13.2 If the Client acts in breach of the provisions contained in this clause, it shall forfeit an immediately payable penalty, equal to six times the gross monthly salary that the employee in question most recently earned at CBRE, increased by the amount of EUR 5,000 for each week the breach continues; which increase shall be limited to six times the gross monthly salary that the employee in question most recently earned at CBRE. The Client shall reimburse the costs that CBRE incurs in order to recruit a new employee. In addition the Client shall reimburse CBRE for all costs relating to the recruitments of a new employee.
Article 14
Intellectual property
14.1 CBRE reserves all rights and trademarks with regard to property and other proprietary rights, including but not limited to patents, copyrights and trademarks, with regard to all products and other materials which bear a direct relation to, or are produced or prepared within, the framework of the Assignment.

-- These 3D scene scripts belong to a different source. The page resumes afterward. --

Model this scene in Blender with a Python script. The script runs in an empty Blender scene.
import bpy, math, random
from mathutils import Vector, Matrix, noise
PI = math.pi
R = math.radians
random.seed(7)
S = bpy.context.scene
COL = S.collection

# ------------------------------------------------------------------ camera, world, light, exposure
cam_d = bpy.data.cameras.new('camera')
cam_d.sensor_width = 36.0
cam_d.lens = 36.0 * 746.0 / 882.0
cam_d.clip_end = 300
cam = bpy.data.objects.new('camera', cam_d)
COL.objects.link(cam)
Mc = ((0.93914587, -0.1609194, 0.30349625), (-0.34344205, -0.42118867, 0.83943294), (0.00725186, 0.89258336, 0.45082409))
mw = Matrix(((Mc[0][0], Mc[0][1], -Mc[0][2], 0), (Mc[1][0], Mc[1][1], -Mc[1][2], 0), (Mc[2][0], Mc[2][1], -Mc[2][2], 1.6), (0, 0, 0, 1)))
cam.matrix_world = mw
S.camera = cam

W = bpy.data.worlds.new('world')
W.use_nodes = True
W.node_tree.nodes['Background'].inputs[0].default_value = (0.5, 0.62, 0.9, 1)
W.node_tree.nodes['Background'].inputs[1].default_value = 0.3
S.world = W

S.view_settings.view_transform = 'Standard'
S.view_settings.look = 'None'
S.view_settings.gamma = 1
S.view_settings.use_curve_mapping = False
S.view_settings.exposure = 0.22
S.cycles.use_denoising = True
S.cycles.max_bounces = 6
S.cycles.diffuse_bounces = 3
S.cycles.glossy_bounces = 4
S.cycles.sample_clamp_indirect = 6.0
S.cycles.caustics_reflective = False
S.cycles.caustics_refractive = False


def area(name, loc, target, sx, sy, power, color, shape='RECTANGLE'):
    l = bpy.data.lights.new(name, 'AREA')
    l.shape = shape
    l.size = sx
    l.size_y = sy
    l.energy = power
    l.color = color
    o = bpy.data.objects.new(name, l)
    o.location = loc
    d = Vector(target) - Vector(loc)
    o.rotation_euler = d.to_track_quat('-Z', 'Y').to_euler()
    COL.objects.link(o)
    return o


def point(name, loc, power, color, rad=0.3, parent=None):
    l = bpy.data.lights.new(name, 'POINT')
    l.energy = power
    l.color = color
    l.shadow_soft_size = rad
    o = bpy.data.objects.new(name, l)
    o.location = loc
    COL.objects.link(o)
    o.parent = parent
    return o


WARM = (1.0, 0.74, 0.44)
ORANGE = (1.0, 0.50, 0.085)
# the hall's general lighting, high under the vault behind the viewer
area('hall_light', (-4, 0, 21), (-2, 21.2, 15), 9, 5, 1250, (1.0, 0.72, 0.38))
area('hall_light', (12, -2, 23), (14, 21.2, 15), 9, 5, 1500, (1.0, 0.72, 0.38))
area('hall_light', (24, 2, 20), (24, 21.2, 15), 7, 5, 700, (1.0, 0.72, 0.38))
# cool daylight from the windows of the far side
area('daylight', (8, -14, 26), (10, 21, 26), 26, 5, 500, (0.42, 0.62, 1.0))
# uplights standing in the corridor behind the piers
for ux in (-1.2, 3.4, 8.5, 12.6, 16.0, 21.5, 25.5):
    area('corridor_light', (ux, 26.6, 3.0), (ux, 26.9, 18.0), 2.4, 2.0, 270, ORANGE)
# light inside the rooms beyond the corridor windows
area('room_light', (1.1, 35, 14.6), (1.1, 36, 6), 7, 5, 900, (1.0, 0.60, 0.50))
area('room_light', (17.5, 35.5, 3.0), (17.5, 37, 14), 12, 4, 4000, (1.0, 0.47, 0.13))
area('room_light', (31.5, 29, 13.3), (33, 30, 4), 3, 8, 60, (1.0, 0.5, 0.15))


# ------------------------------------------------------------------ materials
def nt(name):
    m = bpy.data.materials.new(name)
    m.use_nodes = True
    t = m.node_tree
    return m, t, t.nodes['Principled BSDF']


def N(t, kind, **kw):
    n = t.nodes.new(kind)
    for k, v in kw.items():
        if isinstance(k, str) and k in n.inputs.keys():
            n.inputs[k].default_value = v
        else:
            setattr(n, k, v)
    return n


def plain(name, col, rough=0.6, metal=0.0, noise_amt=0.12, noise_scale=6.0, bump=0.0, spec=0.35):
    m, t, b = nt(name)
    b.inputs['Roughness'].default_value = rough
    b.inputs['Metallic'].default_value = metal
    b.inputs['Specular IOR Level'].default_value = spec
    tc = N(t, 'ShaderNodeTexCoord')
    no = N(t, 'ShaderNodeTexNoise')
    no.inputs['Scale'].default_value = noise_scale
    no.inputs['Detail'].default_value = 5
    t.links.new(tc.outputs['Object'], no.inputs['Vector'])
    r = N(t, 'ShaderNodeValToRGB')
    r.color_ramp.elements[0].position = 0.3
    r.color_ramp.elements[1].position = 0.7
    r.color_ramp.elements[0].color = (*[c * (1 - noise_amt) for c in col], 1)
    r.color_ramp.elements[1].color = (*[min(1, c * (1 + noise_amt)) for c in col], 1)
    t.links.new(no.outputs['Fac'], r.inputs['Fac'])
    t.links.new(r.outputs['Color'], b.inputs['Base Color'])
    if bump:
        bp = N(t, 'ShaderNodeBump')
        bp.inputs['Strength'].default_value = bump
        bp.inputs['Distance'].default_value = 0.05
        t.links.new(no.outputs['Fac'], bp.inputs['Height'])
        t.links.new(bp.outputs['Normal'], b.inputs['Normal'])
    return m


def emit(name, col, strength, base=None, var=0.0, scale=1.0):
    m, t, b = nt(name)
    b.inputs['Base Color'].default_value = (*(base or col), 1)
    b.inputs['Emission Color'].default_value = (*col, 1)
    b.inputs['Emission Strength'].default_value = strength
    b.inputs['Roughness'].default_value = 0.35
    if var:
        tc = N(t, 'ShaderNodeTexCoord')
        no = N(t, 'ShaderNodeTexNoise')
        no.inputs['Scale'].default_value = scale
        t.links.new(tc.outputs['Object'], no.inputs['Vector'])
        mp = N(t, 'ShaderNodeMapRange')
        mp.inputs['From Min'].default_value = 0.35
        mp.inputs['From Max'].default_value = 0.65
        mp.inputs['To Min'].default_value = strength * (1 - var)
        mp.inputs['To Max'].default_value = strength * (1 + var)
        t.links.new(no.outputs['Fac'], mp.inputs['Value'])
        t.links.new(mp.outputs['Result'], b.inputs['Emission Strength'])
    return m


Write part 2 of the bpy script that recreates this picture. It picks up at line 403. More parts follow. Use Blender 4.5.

14.2 It is explicitely prohibited for Client to duplicate, disclose or exploit such products, documentation and/or materials, including computer programs, system designs, working methods, recommendations, models, techniques, instruments, Assignments (including model Assignments), unless the Client has obtained prior written consent from CBRE to do so. The Client has the right to reproduce the written documents for use within its own organisation where this is in line with the purpose of the Assignment.The foregoing provision shall apply accordingly in the event of premature termination.
Article 15
Applicable law and disputes
15.1 The Assignment is governed by Dutch law.
15.2 Any disputes between the Client and CBRE arising from or related with the Assignment including disputes about the Fee, costs and performance of the Client’s payment obligations towards CBRE, shall be submitted to the competent court of Amsterdam.